Vor einigen Monaten haben 40 Aktivisten des linken Migrationsnetzwerks NoBorders gegen Laitinens Männer demonstriert. An der Mauer eines leerstehenden Hauses gegenüber des Frontex-Gebäudes haben sie ein Graffito hinterlassen, den Laitinen von seinem Bürofenster erkennen kann: Er zeigt eine Pac-Man-Figur, die Frontex heißt und mit aufgerissenem Maul eine flüchtende Familie verfolgt. Er habe nichts gegen Leute, die gegen Frontex protestieren, beginnt Laitinen eine seiner butterweichen Jein-Botschaften. Jeder dürfe demonstrieren und seine Meinung vertreten. Doch wenn ein Autofahrer sich über eine absurde Ampelschaltung ärgere, dürfe er sich nicht beim Verkehrpolizisten beschweren. Das solle er beim Verkehrsamt tun.

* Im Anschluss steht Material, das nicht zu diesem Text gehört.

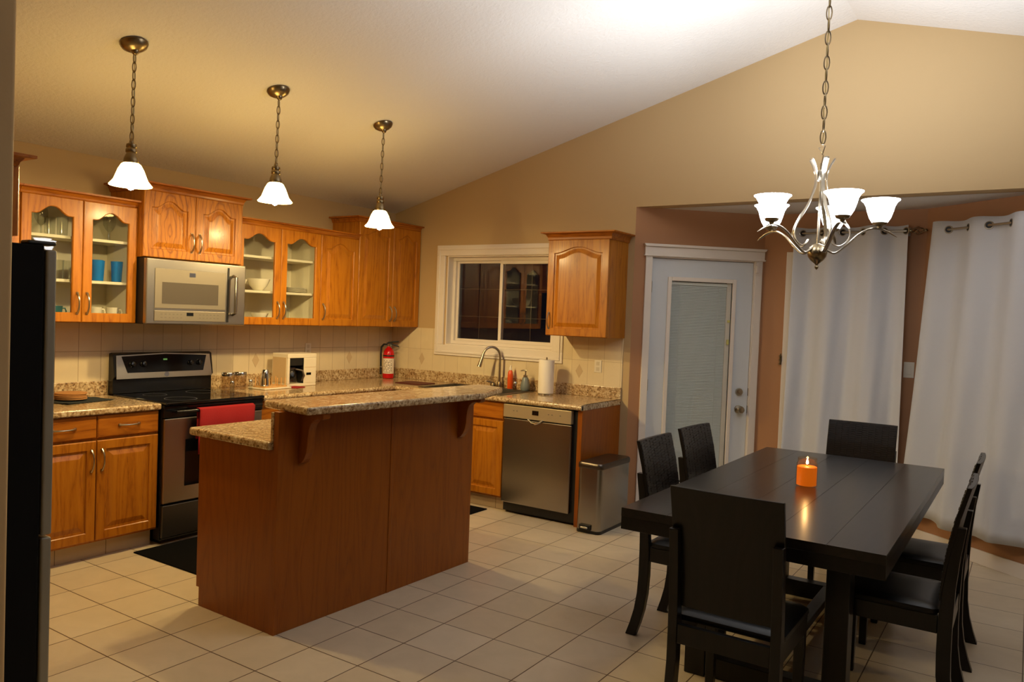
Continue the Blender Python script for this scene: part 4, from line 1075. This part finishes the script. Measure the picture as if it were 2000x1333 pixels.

Frontex: http://www.frontex.europa.eu
Frontexwatch: http://www.frontex.antira.info
Pro Asyl: http://www.proasyl.de
No Border: http://www.noborder.org
DAS IST FRONTEX
Die Europäische Agentur für die operative Zusammenarbeit an den Außengrenzen (Frontex) ist eine von 30 europäischen Agenturen. Sie wurde 2005 von der Europäischen Kommission gegründet und damals mit einem Jahresbudget von 6,3 Millionen Euro ausgestattet. Anders als EU-Behörden sind Agenturen wie Frontex aus dem politischen Tagesgeschäft ausgegliederte Einrichtungen. Das EU-Parlament bewilligt zwar ihr Budget, kontrolliert wird Frontex aber nur von seinem eigenen Verwaltungsrat. Der setzt sich zusammen aus den obersten Grenzschützern der Mitgliedsländer und Vertretern der EU-Kommission. Heute hat Frontex einen Etat von 88 Millionen Euro. Die Agentur verfügt über mehr als 20 Flugzeuge, 25 Hubschrauber und 100 Boote. 500 bis 600 Grenzbeamte stehen europaweit als schnelle Eingreiftruppe zur Verfügung. Derzeit wirbt Laitinen in Brüssel für mehr Kompetenzen, Wasserfahrzeuge, Helikopter und Flugzeuge.
Die gläserne Zentrale mit der Warschauer Adresse Rondo ONZ 1.
In den Etagen 22 bis 26 sitzt Frontex.